I agree with you on all points and my own NAS is pretty much configured like you mentioned (raidz, snapshotting).

However OP is obviously a n00b and expanding and re-balancing (or the lack of) can royally fuck you up when not exactly knowing what you're doing. I can feel OP's simple RAID-1 approach and tried to help him on this path without proposing a whole different solution.

Yeah, that's what I thought as well. But if he tries hard enough, my setup might work a touch better if he's willing to spend a bit of time improving it. I'm not sure if he's capped out at three HDDs though, but that might be the case if he's the one proposing it.

>
>Yeah, that's what I thought as well. But if he tries hard enough, my setup might work a touch better if he's willing to spend a bit of time improving it. I'm not sure if he's capped out at three HDDs though, but that might be the case if he's the one proposing it.
Continued, any storage tech can fuck you up if you screw up the wrong way. Fat-expanding an XFS volume comes to mind. I just believe the ZFS gotcha's are a bit less severe for someone who might not be as technically apt.

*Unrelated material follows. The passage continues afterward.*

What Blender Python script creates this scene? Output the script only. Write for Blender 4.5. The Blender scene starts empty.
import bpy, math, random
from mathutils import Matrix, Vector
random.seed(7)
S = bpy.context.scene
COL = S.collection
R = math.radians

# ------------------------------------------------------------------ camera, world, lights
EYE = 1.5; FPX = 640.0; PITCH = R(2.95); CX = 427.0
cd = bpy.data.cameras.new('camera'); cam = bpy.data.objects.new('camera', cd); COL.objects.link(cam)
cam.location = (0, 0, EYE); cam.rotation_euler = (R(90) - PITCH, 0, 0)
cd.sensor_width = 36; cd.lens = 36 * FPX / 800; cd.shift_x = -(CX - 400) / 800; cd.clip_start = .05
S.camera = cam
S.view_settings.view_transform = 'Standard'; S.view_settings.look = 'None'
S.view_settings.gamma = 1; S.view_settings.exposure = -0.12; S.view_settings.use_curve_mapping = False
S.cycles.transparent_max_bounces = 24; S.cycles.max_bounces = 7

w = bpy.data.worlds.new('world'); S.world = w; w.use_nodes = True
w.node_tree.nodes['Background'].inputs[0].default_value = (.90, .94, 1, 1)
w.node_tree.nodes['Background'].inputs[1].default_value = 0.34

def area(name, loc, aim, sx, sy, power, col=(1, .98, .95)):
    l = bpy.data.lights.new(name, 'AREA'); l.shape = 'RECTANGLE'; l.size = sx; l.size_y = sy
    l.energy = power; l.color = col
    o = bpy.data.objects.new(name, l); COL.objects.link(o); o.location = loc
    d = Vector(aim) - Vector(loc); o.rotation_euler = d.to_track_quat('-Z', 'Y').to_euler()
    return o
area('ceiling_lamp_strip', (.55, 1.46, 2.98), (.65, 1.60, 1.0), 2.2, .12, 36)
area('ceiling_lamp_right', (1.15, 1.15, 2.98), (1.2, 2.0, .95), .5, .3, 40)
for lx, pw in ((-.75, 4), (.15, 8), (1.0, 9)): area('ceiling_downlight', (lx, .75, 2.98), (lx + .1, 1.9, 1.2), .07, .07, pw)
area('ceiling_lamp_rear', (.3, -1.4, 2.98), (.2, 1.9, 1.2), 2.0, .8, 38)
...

Basically what I want to do is use the NAS as my main primary storage (movies, music and images) on my PC running Winblows. If I want to listen to music on my PC, I'll play it directly from my NAS and so on, and I wouldn't mind using two drives as mirrored drives and the third one for cold storage.

I'm more or less scared and paranoid that my roommates will somehow get access to my content and I don't want that to happen. How does encryption work on FreeNAS? Is it possible to encrypt each drive with a different password and have a password to access the FreeNAS? Is it possible to block out everyone except for my PC? What would happen if my roommate copied my MAC address, wouldn't he get access? How would it work on Windows if it's running ZFS?

Or I could use the NAS as my back up server which would only be on when I want to back up whatever is on my desktop drive. Is that possible? That'd be a lot easier imo, because I don't plan on accessing the NAS from more than one host (my PC).

Your NAS will share files to windows clients using SAMBA. Configure a SAMBA user with password on your NAS and keep the credentials secret. You now need this user/pass to access the SAMBA share on your NAS and as long as your roommates don't know this they can't get in. You can even create a guest account that only has read access to for example your music/videos so you can share some content to your roommates without them vandalizing your shit or reading private stuff. A "public" share with read/write access for all is also convenient for (insensitive) file sharing between devices.

Don't do access control based on from which device you connect, i.e. just restrict access from one MAC address. This can be spoofed pretty easily.

Also, your roommates have physical access to your NAS. This means they can open the case, connect the disk to their own computer and read it. In Campus culture this is considered a dick move by your roommates but you were being paranoid. To counter this you need encryption so all they can read is noise to them. The problem with encryption is that the key has to be available on boot or the NAS cannot access its own data. This mean you'll have to enter it every time your NAS (re)starts. Some NASes keep this password in separate memory so they have the key when booting but this is unsafe because you are now literally storing the key next to your data (although it can be non-trivial to grab this key).

Yes, the easiest way is to create a SAMBA share only accessible to you (user/pass) on your NAS and use the integrated windows backup tool on your PC (the windows 7 tool, also available in win10) and select "save to network" or something like that.

I wouldn't mind writing the password to each drive whenever I start the NAS. What is ZFS's equivalent to RAID1 with checksum and bit rot protection and is it in FreeNAS too?